In later years, Knapp covered international events such as the Overthrow of the Hawaiian Kingdom and spent time in the Philippines after the Spanish American War, authoring a history book about the Philippines for school use. She was also the author of a novel, The Well in the Desert.

Knapp was a well known member of the San Francisco Bay Area literary community, on good terms with writers like Joaquin Miller, Edwin Markham, Ina Coolbrith, and Yone Noguchi.
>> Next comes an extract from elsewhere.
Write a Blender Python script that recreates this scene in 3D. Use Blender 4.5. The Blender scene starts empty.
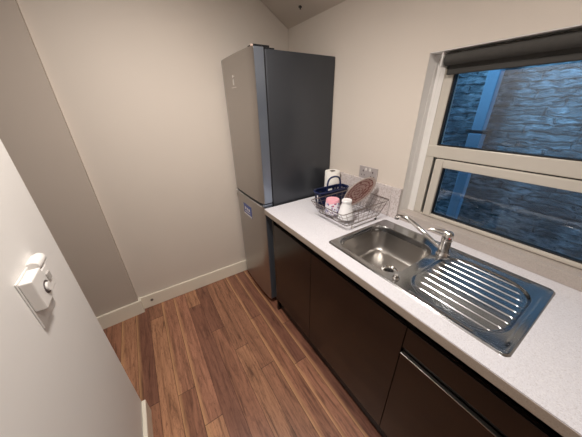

She died in California in 1909 after a long illness. Her New York Times obituary quoted a recent letter summing up her career: "They said I made a hit, (in Hawaii,) but the experience convinced me that newspaper work does not offer a real career for a woman--the sacrifices are too great." For this reason, Miss Knapp wrote, "I went away from cities altogether and lived for two or three years alone in a canyon in the Contra Costa foothills. I built a house there, a small one, all myself, cut down trees, tramped the woods, wrote a book or two, and did a lot of thinking."

[edit] Books

  • One Thousand Dollars a Day. Studies in practical economics. Boston, The Arena publishing company, 1894.
  • Upland Pastures, being some out-door essays dealing with the beautiful things that the spring and summer bring. East Aurora, N. Y., Roycroft Printing Shop, 1897.
  • The Story of the Philippines. New York: Silver, Burdett and company, 1902.
  • The Well in the Desert. New York : The Century Co., 1908. 329 p.

[edit] Pamphlets

  • An open letter to Mrs. Carrie Chapman Catt. New York, NY. : New York State Association Opposed to the Extension of Suffrage to Women, 1899. (8 pages)
  • In the Christmas woods; being the introductory essay of a series on observations of nature through the year. San Francisco, Cal., Stanley-Taylor Co, 1899. (16 pages)
  • Do working women need the ballot? An address to the Senate and Assembly Judiciary Committee of the New York Legislature. New York, New York State Association Opposed to Woman suffrage [1908] (8 pages)

[edit] References

  • "Adeline Knapp" [obit.], New York Times Book Review, 26 June 1909, p. 402.
  • "A Remarkable Woman," Idaho Daily Statesman, 21 Sept. 1892, p. 6.
  • To Herland and Beyond: The Life of Charlotte Perkins Gilman. Ann J. Lane. New York: Pantheon, 1990.
  • The Diaries of Charlotte Perkins Gilman, 2 Vols. Ed. Denise D. Knight. Charlottesville: University Press of Virginia, 1994.
  • The Living of Charlotte Perkins Gilman: An Autobiography. New York and London: D. Appleton-Century Co., 1935; NY: Arno Press, 1972; and Harper & Row, 1975.